In terms of ideal concerts venues, it’s hard to beat Pumpehuset’s Byhaven on a warm summer evening. A break from the more extreme heat makes sitting outside very enticing, and New York synth-pop group Ava Luna are the perfect band for the setting. They essentially play block part music: It’s mostly dance-y, has a decent beat, but isn’t so deafeningly loud that you can’t decipher the three-part harmonies.
But maybe the setting isn’t perfect for the music. Not if you’re a performer, anyway. The perfect summer setting of Byhaven means that loads of people who aren’t especially fussed about the music are having drinks and chatting with their friends in the shade of Pumpehuset’s main building.

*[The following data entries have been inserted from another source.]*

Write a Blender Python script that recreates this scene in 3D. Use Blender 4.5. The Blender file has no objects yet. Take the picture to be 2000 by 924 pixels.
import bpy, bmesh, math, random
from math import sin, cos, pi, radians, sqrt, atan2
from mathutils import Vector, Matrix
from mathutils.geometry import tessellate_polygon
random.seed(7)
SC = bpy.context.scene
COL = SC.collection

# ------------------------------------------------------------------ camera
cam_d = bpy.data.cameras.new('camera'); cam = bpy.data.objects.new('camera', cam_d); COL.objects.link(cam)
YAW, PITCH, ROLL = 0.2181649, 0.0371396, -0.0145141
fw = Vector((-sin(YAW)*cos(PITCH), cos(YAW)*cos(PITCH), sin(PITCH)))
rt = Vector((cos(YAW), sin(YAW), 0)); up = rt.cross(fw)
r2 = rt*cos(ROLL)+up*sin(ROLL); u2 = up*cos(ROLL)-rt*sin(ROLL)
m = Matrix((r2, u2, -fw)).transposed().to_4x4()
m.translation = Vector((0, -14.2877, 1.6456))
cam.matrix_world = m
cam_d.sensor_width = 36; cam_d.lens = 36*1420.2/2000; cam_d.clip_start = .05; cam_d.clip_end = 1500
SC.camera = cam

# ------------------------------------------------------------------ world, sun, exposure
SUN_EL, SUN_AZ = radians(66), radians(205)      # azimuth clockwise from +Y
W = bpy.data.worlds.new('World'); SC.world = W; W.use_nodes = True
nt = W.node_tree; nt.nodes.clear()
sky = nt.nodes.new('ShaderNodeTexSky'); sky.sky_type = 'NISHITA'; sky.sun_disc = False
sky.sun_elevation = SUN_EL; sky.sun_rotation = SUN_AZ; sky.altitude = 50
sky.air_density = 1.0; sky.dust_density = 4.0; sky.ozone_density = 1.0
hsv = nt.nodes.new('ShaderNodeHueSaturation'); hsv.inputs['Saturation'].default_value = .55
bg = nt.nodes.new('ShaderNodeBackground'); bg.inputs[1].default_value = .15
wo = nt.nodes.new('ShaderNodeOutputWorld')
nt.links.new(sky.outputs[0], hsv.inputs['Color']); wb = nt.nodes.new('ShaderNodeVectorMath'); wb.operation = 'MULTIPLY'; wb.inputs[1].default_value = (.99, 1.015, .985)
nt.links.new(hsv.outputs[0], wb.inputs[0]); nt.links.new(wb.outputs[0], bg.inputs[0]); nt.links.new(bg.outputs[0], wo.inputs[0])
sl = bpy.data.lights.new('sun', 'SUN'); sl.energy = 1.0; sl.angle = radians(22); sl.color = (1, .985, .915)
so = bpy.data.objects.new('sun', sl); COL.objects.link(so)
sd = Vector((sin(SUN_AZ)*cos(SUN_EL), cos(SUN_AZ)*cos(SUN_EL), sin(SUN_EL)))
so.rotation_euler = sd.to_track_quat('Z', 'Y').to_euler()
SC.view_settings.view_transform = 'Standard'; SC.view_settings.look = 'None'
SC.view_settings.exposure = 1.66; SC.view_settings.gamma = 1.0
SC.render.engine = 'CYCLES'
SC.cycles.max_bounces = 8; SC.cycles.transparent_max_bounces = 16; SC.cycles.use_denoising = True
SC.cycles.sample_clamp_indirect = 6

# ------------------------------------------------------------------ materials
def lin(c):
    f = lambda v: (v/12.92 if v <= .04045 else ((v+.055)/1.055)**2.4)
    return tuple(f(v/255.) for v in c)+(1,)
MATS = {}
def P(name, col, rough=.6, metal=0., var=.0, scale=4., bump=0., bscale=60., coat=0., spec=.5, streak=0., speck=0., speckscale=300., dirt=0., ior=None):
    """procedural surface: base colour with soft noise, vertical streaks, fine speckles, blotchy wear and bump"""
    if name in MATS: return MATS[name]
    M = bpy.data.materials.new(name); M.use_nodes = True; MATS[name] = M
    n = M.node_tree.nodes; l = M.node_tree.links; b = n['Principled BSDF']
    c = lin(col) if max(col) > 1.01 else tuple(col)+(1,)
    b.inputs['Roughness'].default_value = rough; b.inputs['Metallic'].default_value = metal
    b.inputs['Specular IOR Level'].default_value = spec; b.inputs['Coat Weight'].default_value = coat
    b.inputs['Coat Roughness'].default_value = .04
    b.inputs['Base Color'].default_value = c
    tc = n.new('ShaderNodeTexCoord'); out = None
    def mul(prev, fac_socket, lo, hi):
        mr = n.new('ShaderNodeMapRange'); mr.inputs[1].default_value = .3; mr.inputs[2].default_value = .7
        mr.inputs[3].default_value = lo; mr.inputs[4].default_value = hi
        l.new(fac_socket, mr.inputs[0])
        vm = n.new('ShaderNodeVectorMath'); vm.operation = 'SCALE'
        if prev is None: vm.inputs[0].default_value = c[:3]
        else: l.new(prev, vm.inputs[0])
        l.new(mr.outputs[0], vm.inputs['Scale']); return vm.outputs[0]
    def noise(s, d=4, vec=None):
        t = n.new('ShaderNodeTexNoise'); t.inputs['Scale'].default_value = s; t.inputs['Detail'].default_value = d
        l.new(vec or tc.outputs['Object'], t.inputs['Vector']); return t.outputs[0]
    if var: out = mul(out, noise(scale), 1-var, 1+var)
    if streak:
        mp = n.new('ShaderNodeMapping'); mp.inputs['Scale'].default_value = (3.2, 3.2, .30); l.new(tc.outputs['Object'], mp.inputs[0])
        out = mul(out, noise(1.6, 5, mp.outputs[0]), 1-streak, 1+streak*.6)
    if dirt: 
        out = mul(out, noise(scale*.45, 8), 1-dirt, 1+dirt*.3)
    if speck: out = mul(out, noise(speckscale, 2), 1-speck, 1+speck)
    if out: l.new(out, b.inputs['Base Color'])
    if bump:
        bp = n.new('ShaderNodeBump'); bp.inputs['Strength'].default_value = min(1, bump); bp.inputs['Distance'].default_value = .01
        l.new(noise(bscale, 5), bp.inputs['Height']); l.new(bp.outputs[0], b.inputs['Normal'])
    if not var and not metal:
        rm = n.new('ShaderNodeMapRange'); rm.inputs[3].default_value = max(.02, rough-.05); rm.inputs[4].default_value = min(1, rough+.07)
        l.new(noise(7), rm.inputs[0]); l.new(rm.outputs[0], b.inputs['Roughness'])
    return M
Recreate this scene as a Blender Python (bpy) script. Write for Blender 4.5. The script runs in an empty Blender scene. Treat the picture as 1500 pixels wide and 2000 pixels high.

Ava Luna start their set off unannounced, with a song so mellow it’s hard to tell initially if they’ve started to play or are still tuning up. Few people move towards the stage, even is as it becomes clear that the show is getting going.
If the band are discouraged by the inattention, they don’t let it show. Ava Luna know how to sell a song. Singers Felicia Douglass and Rebecca Kauffman have different, energetic performing styles — Douglass bops around with a fluid energy while Kauffman has more of a rigid theatricality — but the deliver every tune like the whole garden is rapt in their attention. The performance is balanced well, switching between singers and choosing key moments to play up the harmonies; leaning more into bright, vibrant synth lines; and deliberately slowing things down. It feels like the setlist has been chosen deliberately for the audience, for people who might want to get up and dance and acquiescing to those who want pleasant background music. It’s just curious that there is courtyard full of people who don’t realize what they’re missing out on.